**What the exercise asks**
Where a line holds the string "flag", return that line.

::::::::::

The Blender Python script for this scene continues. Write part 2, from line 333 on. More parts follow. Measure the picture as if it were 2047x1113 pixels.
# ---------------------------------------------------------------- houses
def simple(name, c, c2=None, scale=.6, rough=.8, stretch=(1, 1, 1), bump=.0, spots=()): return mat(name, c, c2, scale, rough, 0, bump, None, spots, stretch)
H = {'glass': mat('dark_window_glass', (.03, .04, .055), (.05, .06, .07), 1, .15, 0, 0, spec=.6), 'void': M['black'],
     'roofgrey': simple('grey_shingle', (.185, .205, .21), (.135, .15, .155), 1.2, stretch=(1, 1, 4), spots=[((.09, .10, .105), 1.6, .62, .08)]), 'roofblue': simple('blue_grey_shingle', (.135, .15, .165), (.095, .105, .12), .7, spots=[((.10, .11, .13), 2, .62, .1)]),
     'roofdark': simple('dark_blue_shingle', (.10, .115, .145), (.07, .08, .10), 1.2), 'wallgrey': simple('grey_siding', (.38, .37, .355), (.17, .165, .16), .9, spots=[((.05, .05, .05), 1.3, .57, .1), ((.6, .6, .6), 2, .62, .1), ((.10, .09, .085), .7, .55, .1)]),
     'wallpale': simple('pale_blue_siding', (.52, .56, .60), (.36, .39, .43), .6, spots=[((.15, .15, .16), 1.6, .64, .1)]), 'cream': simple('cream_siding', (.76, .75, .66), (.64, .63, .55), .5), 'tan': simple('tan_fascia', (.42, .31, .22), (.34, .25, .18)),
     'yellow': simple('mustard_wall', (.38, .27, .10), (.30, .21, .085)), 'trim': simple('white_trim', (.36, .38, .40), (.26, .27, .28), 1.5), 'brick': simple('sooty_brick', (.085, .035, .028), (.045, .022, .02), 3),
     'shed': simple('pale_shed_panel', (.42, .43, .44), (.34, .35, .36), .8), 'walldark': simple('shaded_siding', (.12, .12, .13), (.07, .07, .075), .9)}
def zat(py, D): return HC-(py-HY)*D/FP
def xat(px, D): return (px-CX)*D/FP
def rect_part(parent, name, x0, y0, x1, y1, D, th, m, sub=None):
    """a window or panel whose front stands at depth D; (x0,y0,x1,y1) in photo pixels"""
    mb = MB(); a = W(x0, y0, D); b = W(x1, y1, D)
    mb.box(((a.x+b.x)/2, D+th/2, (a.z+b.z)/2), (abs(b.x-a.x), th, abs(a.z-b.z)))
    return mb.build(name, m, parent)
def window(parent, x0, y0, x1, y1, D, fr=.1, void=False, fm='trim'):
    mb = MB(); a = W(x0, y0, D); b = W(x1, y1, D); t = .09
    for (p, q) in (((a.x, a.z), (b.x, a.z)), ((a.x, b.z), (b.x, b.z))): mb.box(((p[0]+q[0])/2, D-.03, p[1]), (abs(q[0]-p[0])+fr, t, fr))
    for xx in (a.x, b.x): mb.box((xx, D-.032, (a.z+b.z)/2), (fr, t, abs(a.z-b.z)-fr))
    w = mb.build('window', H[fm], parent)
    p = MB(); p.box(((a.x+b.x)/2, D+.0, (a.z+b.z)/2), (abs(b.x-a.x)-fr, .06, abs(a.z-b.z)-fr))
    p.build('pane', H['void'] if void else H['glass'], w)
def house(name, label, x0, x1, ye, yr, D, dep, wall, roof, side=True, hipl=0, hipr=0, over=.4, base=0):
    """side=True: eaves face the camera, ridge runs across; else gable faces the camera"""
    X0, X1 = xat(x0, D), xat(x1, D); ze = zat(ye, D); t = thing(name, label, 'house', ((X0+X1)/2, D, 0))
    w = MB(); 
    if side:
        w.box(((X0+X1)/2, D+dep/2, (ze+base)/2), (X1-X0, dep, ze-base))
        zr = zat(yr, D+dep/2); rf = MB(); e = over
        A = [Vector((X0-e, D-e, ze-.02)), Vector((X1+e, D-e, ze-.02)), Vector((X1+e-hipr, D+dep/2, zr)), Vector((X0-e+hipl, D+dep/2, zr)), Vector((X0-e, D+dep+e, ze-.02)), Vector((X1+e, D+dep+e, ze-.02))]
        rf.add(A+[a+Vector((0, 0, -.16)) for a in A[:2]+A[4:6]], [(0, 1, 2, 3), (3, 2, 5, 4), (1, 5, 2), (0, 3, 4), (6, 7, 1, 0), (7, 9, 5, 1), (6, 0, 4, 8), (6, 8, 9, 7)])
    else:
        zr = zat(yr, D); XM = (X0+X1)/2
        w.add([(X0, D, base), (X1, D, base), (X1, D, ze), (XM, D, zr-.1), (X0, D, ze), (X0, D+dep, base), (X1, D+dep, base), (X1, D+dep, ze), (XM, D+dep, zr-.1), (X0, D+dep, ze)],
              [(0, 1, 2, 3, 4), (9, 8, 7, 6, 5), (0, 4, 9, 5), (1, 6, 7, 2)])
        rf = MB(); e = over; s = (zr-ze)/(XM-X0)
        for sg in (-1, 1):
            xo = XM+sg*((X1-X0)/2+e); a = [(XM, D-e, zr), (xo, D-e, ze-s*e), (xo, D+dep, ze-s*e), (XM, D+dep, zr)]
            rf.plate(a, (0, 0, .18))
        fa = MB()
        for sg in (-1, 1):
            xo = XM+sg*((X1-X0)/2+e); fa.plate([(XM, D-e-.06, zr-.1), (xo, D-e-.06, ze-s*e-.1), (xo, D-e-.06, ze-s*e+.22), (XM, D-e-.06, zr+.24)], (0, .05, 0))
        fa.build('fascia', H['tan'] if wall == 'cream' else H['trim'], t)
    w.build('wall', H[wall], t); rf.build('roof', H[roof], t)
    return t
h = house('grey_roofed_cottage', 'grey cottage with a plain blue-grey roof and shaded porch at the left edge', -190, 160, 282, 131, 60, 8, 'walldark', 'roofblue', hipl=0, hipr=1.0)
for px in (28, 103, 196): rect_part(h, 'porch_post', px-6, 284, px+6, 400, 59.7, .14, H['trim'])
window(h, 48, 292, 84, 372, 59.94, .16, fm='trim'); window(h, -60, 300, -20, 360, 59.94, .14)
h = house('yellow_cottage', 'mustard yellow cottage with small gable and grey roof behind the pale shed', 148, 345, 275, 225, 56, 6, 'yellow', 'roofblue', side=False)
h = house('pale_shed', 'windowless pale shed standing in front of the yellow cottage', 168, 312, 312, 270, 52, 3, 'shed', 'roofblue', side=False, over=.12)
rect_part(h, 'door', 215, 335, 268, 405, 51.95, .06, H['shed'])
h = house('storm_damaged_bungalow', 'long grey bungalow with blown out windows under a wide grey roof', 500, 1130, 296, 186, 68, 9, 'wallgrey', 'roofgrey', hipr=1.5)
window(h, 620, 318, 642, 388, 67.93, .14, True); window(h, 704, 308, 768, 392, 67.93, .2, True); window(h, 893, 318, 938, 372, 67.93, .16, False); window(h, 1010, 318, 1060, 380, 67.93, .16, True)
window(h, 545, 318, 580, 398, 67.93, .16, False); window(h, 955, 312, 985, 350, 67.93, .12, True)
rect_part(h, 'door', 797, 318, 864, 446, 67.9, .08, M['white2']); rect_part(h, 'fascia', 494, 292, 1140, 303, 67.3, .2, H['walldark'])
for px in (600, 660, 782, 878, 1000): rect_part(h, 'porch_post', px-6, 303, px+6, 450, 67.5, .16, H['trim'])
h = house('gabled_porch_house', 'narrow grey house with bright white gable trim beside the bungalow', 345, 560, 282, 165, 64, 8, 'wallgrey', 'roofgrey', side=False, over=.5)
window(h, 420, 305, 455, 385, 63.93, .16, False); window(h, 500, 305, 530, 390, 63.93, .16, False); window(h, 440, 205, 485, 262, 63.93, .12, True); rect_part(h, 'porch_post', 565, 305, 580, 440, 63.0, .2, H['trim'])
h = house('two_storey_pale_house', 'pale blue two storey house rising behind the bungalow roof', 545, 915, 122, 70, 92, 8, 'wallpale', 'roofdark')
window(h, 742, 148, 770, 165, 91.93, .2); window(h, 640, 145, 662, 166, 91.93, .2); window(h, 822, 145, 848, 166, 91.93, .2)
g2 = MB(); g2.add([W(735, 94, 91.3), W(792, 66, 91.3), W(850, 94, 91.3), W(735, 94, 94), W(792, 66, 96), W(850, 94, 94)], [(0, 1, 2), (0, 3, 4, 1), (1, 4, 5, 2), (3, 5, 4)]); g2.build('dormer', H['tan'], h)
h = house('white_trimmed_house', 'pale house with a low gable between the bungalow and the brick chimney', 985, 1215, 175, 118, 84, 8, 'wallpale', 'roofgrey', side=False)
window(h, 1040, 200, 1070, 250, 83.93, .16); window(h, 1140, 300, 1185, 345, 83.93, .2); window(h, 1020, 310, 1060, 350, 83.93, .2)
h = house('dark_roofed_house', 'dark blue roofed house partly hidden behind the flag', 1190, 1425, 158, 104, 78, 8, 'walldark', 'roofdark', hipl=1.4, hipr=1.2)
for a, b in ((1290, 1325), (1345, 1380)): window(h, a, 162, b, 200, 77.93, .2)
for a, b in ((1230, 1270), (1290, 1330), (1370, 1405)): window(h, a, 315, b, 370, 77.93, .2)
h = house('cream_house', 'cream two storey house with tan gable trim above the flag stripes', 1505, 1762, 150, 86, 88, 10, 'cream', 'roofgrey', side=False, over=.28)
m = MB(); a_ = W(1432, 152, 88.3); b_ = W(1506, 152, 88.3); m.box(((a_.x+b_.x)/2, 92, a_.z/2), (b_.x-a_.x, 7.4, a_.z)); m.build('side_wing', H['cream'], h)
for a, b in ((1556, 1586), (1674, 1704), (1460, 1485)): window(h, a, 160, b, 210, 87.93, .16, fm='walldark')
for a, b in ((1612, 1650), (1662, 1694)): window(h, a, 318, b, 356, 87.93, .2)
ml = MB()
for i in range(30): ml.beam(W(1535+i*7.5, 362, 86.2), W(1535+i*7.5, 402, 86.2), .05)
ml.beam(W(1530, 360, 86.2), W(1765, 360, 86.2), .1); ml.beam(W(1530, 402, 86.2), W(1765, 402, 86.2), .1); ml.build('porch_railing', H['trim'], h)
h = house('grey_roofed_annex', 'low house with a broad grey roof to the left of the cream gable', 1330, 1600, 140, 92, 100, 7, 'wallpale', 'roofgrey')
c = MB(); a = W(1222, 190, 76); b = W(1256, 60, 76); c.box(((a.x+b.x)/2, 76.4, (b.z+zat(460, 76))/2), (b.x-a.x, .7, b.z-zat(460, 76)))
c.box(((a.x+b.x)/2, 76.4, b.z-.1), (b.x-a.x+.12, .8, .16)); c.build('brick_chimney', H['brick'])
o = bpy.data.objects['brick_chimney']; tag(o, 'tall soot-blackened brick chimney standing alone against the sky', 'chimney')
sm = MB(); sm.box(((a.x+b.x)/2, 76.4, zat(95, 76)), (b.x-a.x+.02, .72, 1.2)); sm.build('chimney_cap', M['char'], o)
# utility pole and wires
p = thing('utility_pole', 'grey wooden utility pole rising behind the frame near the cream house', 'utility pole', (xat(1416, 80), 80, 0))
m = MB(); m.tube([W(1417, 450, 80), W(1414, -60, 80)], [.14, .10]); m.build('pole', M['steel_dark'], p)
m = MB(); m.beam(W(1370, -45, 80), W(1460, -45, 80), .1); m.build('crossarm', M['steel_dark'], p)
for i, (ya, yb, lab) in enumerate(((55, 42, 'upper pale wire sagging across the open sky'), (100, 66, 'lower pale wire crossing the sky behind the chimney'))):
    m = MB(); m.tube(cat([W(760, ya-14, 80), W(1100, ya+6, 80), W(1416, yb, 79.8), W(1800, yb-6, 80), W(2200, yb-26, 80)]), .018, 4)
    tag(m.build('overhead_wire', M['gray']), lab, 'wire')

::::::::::

**Reply to the exercise**
h = house('dark_roofed_house', 'dark blue roofed house partly hidden behind the flag', 1190, 1425, 158, 104, 78, 8, 'walldark', 'roofdark', hipl=1.4, hipr=1.2)
h = house('cream_house', 'cream two storey house with tan gable trim above the flag stripes', 1505, 1762, 150, 86, 88, 10, 'cream', 'roofgrey', side=False, over=.28)